Eder. Óleo de Irene Gracia
Rafael Argullol
Delfín Agudelo: Lo más bonito en el terreno particular de la vida es encontrar estos elementos en el nombre de la calle, en los atributos de la calle, en las placas conmemorativas, por ejemplo, que también me parece que en París es algo muy interesante, que permiten esta condición particular de la vida en hacer de la ciudad, de la calle y de la vida sobre todo un espacio interior: es la interioridad absoluta. Caminar París en invierno es completamente diferente a caminarlo en verano, por la misma situación del promeneur que es estar cerrado en sí mismo, el frío y la abrigo. Me parece muy emblemático en toda la función que cumple París en la historiografía de la promenade, que es esa constante búsqueda de sí mismo, del poeta, del caminante, a través de lo que está viendo en la ciudad. Y en eso el azar es fundamental, porque aquél que sale a caminar la ciudad está necesariamente en una situación de búsqueda, está buscando algo. ¿Qué es ese algo?

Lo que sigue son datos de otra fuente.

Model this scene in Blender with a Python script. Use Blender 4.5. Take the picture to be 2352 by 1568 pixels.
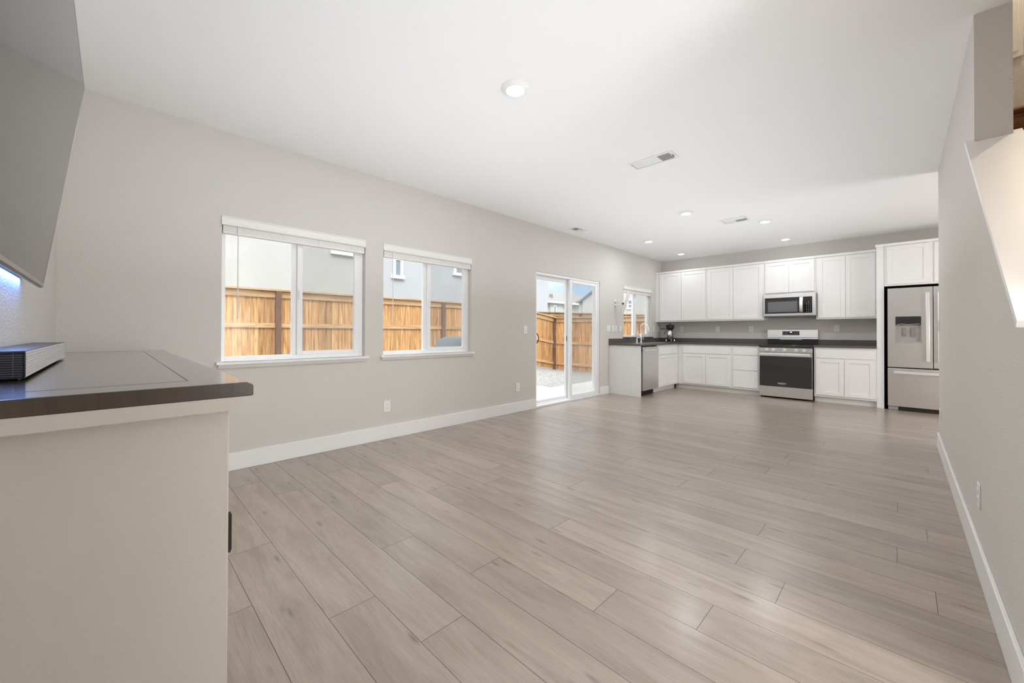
import bpy, bmesh, math, random
from mathutils import Vector, Matrix
S=bpy.context.scene
for o in list(bpy.data.objects): bpy.data.objects.remove(o,do_unlink=True)
C=S.collection
random.seed(7)
# ------------------------------------------------------------------ camera
F_PX,YAW,PITCH,ROLL,PPY=905.1232,0.7794,0.0061,0.0029,757.7003
CAM=Vector((3.8721,0.0,1.1276))
fw=Vector((-math.sin(YAW)*math.cos(PITCH),math.cos(YAW)*math.cos(PITCH),math.sin(PITCH)))
rt=Vector((math.cos(YAW),math.sin(YAW),0)); up=rt.cross(fw)
R_=rt*math.cos(ROLL)+up*math.sin(ROLL); U_=-rt*math.sin(ROLL)+up*math.cos(ROLL)
cd=bpy.data.cameras.new('camera'); cam=bpy.data.objects.new('camera',cd); C.objects.link(cam)
cam.matrix_world=Matrix(((R_.x,U_.x,-fw.x,CAM.x),(R_.y,U_.y,-fw.y,CAM.y),(R_.z,U_.z,-fw.z,CAM.z),(0,0,0,1)))
cd.sensor_width=36; cd.lens=F_PX/2352*36; cd.shift_y=-(784-PPY)/2352; cd.clip_start=.03; cd.clip_end=300
S.camera=cam
S.view_settings.view_transform='Standard'; S.view_settings.look='None'; S.view_settings.gamma=1
S.view_settings.use_curve_mapping=False; S.view_settings.exposure=0.92
LAMP_K=4.0      # added recessed lamp in the unseen foyer
LAMP_L=9.0      # living room lamp
FOYER_FILL_W=95.0  # added fill lamp in the unseen foyer
HALL_FILL_W=56.0  # added fill lamp in the unseen hall
BOUNCE_W=25.0    # soft light thrown up at the ceiling, as the photographer's bounced flash
SKY=0.625
SUN=0.78
S.cycles.max_bounces=16; S.cycles.diffuse_bounces=12; S.cycles.glossy_bounces=6; S.cycles.transparent_max_bounces=24
# ------------------------------------------------------------------ world: pale blue sky with thin cloud
w=bpy.data.worlds.new('World'); S.world=w; w.use_nodes=True
nt=w.node_tree; N=nt.nodes; L=nt.links; N.clear()
out=N.new('ShaderNodeOutputWorld'); bg=N.new('ShaderNodeBackground'); L.new(bg.outputs[0],out.inputs[0])
tc=N.new('ShaderNodeTexCoord'); mp=N.new('ShaderNodeMapping'); mp.inputs['Scale'].default_value=(1,1,3.5); L.new(tc.outputs['Generated'],mp.inputs[0])
nz=N.new('ShaderNodeTexNoise'); nz.inputs['Scale'].default_value=4.2; nz.inputs['Detail'].default_value=7; nz.inputs['Roughness'].default_value=.55; L.new(mp.outputs[0],nz.inputs[0])
cr=N.new('ShaderNodeValToRGB'); cr.color_ramp.elements[0].position=.36; cr.color_ramp.elements[0].color=(.55,.76,1.0,1); cr.color_ramp.elements[1].position=.68; cr.color_ramp.elements[1].color=(.92,.96,1.0,1)
L.new(nz.outputs[0],cr.inputs[0]); zm=N.new('ShaderNodeMix'); zm.data_type='RGBA'; zm.inputs[7].default_value=(.96,.975,1,1); L.new(cr.outputs[0],zm.inputs[6]); L.new(zm.outputs[2],bg.inputs[0]); 
sx=N.new('ShaderNodeSeparateXYZ'); L.new(tc.outputs['Generated'],sx.inputs[0])
zr=N.new('ShaderNodeMapRange'); zr.interpolation_type='SMOOTHSTEP'; zr.inputs['From Min'].default_value=.22; zr.inputs['From Max'].default_value=.75; zr.inputs['To Min'].default_value=SKY; zr.inputs['To Max'].default_value=SKY*3.6
z2=N.new('ShaderNodeMapRange'); z2.inputs['From Min'].default_value=.2; z2.inputs['From Max'].default_value=.45; L.new(sx.outputs[2],z2.inputs['Value']); L.new(z2.outputs[0],zm.inputs[0]); L.new(sx.outputs[2],zr.inputs['Value']); L.new(zr.outputs[0],bg.inputs[1])
# ------------------------------------------------------------------ sun, from behind our house: no direct beam enters the windows
sd=bpy.data.lights.new('sun','SUN'); sun=bpy.data.objects.new('sun',sd); C.objects.link(sun)
sd.energy=SUN; sd.angle=math.radians(12); sd.color=(1,.97,.93)
sun.rotation_euler=(Vector((-.62,.42,-.75)).normalized()).to_track_quat('-Z','Y').to_euler()

bl=bpy.data.lights.new('ceiling_bounce_light','AREA'); bl.shape='RECTANGLE'; bl.size=2.9; bl.size_y=7.6; bl.energy=BOUNCE_W; bl.color=(.88,.94,1)
bo=bpy.data.objects.new('ceiling_bounce_light',bl); C.objects.link(bo); bo.location=(2.02,3.9,1.52); bo.rotation_euler=(math.pi,0,0)
# ------------------------------------------------------------------ materials
def srgb(r,g,b):
    f=lambda c:(c/255/12.92) if c/255<=.04045 else ((c/255+.055)/1.055)**2.4
    return (f(r),f(g),f(b),1)
def mat(name,col,rough=.5,metal=0,spec=.5,bump=0,bscale=60,bdet=2,var=0,vscale=3,emis=None,es=0,coat=0,ior=1.45):
    m=bpy.data.materials.new(name); m.use_nodes=True; nt=m.node_tree; p=nt.nodes['Principled BSDF']
    if len(col)==3: col=(*col,1)
    p.inputs['Base Color'].default_value=col; p.inputs['Roughness'].default_value=rough; p.inputs['Metallic'].default_value=metal
    p.inputs['Specular IOR Level'].default_value=spec; p.inputs['IOR'].default_value=ior
    if coat: p.inputs['Coat Weight'].default_value=coat; p.inputs['Coat Roughness'].default_value=.08
    if emis: p.inputs['Emission Color'].default_value=(*emis,1); p.inputs['Emission Strength'].default_value=es
    tc=nt.nodes.new('ShaderNodeTexCoord')
    if bump:
        n=nt.nodes.new('ShaderNodeTexNoise'); n.inputs['Scale'].default_value=bscale; n.inputs['Detail'].default_value=bdet
        b=nt.nodes.new('ShaderNodeBump'); b.inputs['Strength'].default_value=bump; b.inputs['Distance'].default_value=.004
        nt.links.new(tc.outputs['Object'],n.inputs['Vector']); nt.links.new(n.outputs[0],b.inputs['Height']); nt.links.new(b.outputs[0],p.inputs['Normal'])
    if var:
        n=nt.nodes.new('ShaderNodeTexNoise'); n.inputs['Scale'].default_value=vscale; n.inputs['Detail'].default_value=4
        mx=nt.nodes.new('ShaderNodeMix'); mx.data_type='RGBA'
        mx.inputs[6].default_value=tuple(c*(1-var) for c in col[:3])+(1,); mx.inputs[7].default_value=tuple(min(1,c*(1+var)) for c in col[:3])+(1,)
        nt.links.new(tc.outputs['Object'],n.inputs['Vector']); nt.links.new(n.outputs[0],mx.inputs[0]); nt.links.new(mx.outputs[2],p.inputs['Base Color'])
    return m
WALL=(.665,.642,.610)
M={}
M['wall']=mat('wall_paint',WALL,.75,bump=.75,bscale=125,bdet=3,spec=.25)
M['ceil']=mat('ceiling_paint',(.90,.90,.90),.85,bump=.35,bscale=70,bdet=3,spec=.2)
M['trim']=mat('white_trim_paint',(.85,.845,.83),.35,var=.01,vscale=2)
M['vinyl']=mat('white_window_vinyl',(.90,.905,.91),.3,var=.01,vscale=3)
M['cab']=mat('white_cabinet_paint',(.87,.865,.855),.35,var=.012,vscale=2.5)
M['blind']=mat('white_faux_wood_blind',(.84,.83,.81),.4,var=.02,vscale=6)
M['counter']=mat('dark_quartz_counter',(.115,.103,.098),.17,var=.3,vscale=260,spec=.6)
M['black']=mat('black_glass',(.012,.012,.013),.05,spec=.8,ior=1.6,var=.05)
M['blackp']=mat('black_plastic',(.02,.02,.02),.35,var=.1,bump=.05)
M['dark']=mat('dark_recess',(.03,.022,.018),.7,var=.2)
M['chrome']=mat('polished_chrome',(.75,.75,.75),.12,1,var=.02)
M['white']=mat('white_plastic',(.85,.85,.84),.35,var=.01)
M['plate']=mat('white_switch_plate',(.86,.855,.84),.35,var=.01)
M['lens']=mat('lamp_lens',(1,1,1),.4,emis=(1,.97,.92),es=6,var=.01)
M['ventd']=mat('vent_shadow_gap',(.30,.30,.30),.8,var=.1)
M['gs']=mat('soundbar_grey_fins',(.62,.62,.62),.4,var=.05,vscale=30)
M['tvs']=mat('tv_screen',(.008,.008,.009),.02,spec=.5,ior=1.5,var=.05)
M['tvb']=mat('tv_bezel',(.42,.40,.38),.35,.6,var=.05,vscale=20)
M['red']=mat('red_indicator',(.6,.03,.02),.4,emis=(1,.05,.03),es=.6)
M['led']=mat('bias_light_strip',(.8,.85,1),.4,emis=(.42,.58,1),es=3)  # glow added for the blue cast on the wall under the television
M['clk']=mat('range_clock',(.8,.9,1),.4,emis=(.8,.9,1),es=1.5)
M['mark']=mat('white_markings',(.75,.75,.75),.4,var=.01)
M['gmark']=mat('grey_markings',(.2,.2,.2),.4,var=.01)
M['stucco']=mat('stucco_cream',(.56,.545,.52),.9,bump=.4,bscale=30,var=.02,vscale=.6)
M['stuccob']=mat('stucco_pale_grey',(.49,.505,.52),.9,bump=.4,bscale=30,var=.02,vscale=.6)
M['shingle']=mat('grey_shingles',(.24,.235,.23),.9,bump=.6,bscale=6,var=.15,vscale=14)
M['hglass']=mat('house_window_glass',(.25,.30,.34),.08,spec=.8,var=.1)
M['concrete']=mat('patio_concrete',(.50,.49,.475),.8,bump=.2,bscale=40,var=.05,vscale=5)
M['grillc']=mat('grey_grill_cover',(.17,.19,.21),.8,bump=.5,bscale=9,var=.1,vscale=8)
M['steel2']=mat('brushed_sink_steel',(.6,.6,.6),.25,1,var=.05,vscale=30)
M['coffee']=mat('coffee_glass',(.05,.03,.025),.05,spec=.8,var=.1)
M['bronze']=mat('dark_bronze',(.04,.035,.03),.4,.3,var=.1)
def steel(name,col=(.74,.725,.71),rough=.33,axis=2):
    m=mat(name,col,rough,1); nt=m.node_tree; p=nt.nodes['Principled BSDF']
    tc=nt.nodes.new('ShaderNodeTexCoord'); mp=nt.nodes.new('ShaderNodeMapping'); s=[300,300,300]; s[axis]=2; mp.inputs['Scale'].default_value=s
    n=nt.nodes.new('ShaderNodeTexNoise'); n.inputs['Scale'].default_value=1; n.inputs['Detail'].default_value=2
    b=nt.nodes.new('ShaderNodeBump'); b.inputs['Strength'].default_value=.05; b.inputs['Distance'].default_value=.002
    nt.links.new(tc.outputs['Object'],mp.inputs[0]); nt.links.new(mp.outputs[0],n.inputs['Vector']); nt.links.new(n.outputs[0],b.inputs['Height']); nt.links.new(b.outputs[0],p.inputs['Normal'])
    return m
M['steel']=steel('brushed_stainless_steel'); M['steelh']=steel('satin_steel_handle',(.93,.925,.91),.42)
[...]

No se sabe.
R.A.:Esto en definitiva es el arte y la cultura. En nuestro momento creo que hay una confusión inducida de lo que es el arte de la cultura tan extraordinario que el elemento primero del arte y de la cultura es orientarse y desorientarse, el elemento primero es una búsqueda, el elemento primero es la curiosidad, la necesidad de descubrimiento, el ponerse en una posición de descubrir. Y en ese sentido evidentemente París mantiene casi diríamos intacto los incentivos que hay al respecto. Si bien es cierto que por toda una serie de hándicaps propios de nuestra época, quizás el flâneur se ha hecho más difícil, al igual que el paseante, por las masas turísticas que también están en lo barrios: por el hecho de que la particularidad de aquellos negocios maravillosamente singulares quizá cada vez es más difícil por la presencia aplastante de las grandes franquicias, de las cadenas, etc. Pero diría que París es la ciudad que aún muestra una mayor resistencia al respecto, es decir, es aquella que aún tiene una gran capacidad para mantener la singularidad, la particularidad, todo ello amparado en un aspecto que ha veces se ha reprochado a los parisinos, quizás con razón en algunos momentos, que es una ciudad segura de sí misma, que es algo muy difícil de encontrar en el mundo, porque las ciudades en general no están seguras de sí mismas. Las ciudad alegan algunos aspectos de su pasado, de su presente, porque las ciudades tienen una gran inseguridad. Nueva York o los neoyorquinos nunca han tenido el lado de seguridad en sí misma que tiene París, porque no hay la antigüedad de París, porque Nueva York está formado además por una serie de convulsiones internas que han hecho que la seguridad en sí misma resida en- y quizás es el encanto de Nueva York-una especie de mundo en ebullición, en continua autocrisis. En cambio en París hay esa seguridad que te ayuda a ofrecerse como enciclopedia universal.